:: The data

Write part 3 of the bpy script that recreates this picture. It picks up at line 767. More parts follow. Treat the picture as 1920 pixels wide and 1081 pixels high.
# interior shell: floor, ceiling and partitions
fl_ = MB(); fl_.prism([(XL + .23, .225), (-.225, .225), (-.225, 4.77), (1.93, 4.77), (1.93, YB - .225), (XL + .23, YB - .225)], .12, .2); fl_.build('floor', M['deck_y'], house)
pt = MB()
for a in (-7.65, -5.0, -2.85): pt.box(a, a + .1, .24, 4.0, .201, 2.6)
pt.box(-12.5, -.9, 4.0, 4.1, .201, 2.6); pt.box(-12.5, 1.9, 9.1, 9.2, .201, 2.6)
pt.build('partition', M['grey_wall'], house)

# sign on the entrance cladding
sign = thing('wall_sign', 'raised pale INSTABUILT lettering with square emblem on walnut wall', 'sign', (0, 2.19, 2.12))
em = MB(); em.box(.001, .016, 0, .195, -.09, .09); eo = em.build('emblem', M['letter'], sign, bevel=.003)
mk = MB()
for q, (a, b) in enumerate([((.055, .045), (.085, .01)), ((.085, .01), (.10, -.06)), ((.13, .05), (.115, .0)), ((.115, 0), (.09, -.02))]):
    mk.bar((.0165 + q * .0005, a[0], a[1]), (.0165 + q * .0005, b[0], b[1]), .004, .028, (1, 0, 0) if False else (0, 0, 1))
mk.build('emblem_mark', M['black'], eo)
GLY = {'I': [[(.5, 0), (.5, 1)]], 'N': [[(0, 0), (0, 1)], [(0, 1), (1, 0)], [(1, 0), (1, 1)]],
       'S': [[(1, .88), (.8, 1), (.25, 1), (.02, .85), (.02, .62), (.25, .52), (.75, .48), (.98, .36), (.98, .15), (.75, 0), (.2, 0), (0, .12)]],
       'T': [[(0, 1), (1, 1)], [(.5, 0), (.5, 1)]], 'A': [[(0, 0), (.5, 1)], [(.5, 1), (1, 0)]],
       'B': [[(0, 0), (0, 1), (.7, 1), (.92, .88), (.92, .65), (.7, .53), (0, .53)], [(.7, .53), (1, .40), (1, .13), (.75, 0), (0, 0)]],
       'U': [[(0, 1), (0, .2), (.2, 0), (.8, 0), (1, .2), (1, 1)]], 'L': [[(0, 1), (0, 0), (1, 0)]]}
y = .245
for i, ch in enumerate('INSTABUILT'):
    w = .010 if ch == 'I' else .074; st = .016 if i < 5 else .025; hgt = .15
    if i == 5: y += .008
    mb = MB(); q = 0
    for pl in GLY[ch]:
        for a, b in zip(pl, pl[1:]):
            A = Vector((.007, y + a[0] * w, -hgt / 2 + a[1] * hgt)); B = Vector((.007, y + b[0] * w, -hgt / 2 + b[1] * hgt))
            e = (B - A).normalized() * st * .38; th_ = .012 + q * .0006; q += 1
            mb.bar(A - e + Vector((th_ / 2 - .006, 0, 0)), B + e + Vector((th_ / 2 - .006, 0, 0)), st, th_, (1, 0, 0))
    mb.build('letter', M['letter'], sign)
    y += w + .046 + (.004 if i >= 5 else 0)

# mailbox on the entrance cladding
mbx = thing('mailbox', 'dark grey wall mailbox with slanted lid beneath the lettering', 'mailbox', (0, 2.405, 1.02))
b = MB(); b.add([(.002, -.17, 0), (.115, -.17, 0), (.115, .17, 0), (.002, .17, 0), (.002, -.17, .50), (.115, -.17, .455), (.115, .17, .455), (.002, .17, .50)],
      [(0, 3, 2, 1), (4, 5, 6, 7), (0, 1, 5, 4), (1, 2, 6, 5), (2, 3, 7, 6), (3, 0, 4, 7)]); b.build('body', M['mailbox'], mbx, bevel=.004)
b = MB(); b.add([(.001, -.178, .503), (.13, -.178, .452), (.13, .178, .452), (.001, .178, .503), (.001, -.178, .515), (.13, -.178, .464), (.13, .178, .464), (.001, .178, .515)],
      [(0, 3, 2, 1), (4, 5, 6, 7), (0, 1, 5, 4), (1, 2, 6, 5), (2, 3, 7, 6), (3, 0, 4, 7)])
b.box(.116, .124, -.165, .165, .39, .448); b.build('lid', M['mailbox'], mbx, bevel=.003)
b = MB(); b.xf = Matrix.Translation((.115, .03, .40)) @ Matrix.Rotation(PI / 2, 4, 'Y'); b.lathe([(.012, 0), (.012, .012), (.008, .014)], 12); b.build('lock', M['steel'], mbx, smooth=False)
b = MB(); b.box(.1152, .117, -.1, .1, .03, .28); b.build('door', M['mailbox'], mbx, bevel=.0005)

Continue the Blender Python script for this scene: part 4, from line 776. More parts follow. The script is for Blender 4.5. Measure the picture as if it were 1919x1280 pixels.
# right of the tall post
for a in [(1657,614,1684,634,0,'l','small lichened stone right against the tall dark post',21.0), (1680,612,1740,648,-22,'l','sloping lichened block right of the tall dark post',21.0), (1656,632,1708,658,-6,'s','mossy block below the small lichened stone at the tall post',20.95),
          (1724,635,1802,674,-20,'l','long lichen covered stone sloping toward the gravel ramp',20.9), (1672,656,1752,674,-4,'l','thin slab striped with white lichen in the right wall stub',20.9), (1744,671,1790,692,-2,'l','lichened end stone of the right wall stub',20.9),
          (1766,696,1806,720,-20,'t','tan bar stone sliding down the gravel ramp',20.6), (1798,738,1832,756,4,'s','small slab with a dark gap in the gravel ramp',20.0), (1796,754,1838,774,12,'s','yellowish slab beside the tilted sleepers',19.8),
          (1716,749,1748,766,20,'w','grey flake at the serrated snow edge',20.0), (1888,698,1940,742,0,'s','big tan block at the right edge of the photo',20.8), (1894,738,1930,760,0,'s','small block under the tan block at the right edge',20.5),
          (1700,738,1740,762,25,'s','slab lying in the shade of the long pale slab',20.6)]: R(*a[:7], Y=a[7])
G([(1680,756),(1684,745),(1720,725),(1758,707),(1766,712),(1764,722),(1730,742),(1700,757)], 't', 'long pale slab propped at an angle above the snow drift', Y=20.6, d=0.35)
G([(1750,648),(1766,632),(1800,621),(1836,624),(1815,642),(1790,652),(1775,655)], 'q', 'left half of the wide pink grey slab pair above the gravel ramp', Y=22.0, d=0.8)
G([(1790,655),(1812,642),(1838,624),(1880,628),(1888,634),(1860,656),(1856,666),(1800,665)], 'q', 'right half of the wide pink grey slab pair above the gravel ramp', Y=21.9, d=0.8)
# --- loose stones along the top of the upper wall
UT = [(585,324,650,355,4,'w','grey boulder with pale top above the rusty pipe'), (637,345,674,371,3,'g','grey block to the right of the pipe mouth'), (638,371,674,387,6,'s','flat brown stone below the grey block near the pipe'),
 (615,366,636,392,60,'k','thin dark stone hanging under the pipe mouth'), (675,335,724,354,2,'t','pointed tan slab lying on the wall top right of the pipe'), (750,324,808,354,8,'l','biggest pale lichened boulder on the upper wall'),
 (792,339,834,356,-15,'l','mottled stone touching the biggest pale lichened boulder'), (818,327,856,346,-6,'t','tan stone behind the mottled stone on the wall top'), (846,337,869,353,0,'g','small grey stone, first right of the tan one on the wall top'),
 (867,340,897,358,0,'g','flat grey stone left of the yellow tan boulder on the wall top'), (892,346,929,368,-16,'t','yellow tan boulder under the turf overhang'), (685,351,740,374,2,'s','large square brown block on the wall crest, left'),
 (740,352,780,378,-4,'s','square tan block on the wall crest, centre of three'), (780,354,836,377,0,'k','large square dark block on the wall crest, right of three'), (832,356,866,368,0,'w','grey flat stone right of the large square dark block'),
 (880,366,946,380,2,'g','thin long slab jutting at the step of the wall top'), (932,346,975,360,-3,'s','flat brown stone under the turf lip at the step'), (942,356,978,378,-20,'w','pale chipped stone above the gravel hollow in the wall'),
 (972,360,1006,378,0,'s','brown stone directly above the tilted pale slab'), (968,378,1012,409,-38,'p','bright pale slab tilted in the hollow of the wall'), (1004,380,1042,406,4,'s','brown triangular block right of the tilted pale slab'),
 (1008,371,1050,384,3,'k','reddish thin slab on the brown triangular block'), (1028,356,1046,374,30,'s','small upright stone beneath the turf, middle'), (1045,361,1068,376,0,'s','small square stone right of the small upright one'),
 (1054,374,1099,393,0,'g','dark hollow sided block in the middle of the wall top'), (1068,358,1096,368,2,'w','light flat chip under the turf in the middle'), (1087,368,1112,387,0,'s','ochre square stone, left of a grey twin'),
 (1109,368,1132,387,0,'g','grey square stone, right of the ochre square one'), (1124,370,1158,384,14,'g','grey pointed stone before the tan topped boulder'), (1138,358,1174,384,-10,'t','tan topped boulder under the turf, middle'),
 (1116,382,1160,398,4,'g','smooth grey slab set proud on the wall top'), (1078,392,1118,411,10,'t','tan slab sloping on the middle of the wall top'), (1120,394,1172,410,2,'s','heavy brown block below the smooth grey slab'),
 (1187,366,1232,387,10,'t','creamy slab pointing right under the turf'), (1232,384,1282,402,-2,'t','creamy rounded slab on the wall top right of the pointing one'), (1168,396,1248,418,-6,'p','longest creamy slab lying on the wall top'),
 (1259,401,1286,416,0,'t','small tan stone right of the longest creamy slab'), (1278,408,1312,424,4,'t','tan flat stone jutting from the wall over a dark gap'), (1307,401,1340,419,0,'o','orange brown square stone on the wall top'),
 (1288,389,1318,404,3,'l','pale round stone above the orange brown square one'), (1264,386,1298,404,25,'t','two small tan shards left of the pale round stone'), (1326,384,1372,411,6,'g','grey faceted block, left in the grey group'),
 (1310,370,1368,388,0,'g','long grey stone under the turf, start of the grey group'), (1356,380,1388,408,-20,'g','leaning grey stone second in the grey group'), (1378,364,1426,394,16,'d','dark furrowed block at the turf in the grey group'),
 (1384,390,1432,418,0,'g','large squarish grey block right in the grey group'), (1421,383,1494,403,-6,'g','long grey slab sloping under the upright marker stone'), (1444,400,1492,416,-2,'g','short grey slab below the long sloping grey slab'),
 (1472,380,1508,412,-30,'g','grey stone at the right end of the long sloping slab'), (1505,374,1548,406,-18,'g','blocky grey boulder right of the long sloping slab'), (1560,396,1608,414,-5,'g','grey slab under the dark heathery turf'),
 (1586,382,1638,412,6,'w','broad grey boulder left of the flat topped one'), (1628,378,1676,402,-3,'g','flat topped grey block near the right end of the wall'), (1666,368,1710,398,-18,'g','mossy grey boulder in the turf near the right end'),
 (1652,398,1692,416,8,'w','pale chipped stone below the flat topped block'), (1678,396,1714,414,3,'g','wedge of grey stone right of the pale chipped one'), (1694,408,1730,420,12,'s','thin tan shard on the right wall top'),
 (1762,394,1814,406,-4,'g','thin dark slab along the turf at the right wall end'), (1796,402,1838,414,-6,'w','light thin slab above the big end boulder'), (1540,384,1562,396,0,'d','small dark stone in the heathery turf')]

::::

Short exercise: Repeat word for word every line from the start of the entries to the line holding "pt.build('partition', M['grey_wall'], house)", inclusive, and nothing else.

Expected output:
Write part 3 of the bpy script that recreates this picture. It picks up at line 767. More parts follow. Treat the picture as 1920 pixels wide and 1081 pixels high.
# interior shell: floor, ceiling and partitions
fl_ = MB(); fl_.prism([(XL + .23, .225), (-.225, .225), (-.225, 4.77), (1.93, 4.77), (1.93, YB - .225), (XL + .23, YB - .225)], .12, .2); fl_.build('floor', M['deck_y'], house)
pt = MB()
for a in (-7.65, -5.0, -2.85): pt.box(a, a + .1, .24, 4.0, .201, 2.6)
pt.box(-12.5, -.9, 4.0, 4.1, .201, 2.6); pt.box(-12.5, 1.9, 9.1, 9.2, .201, 2.6)
pt.build('partition', M['grey_wall'], house)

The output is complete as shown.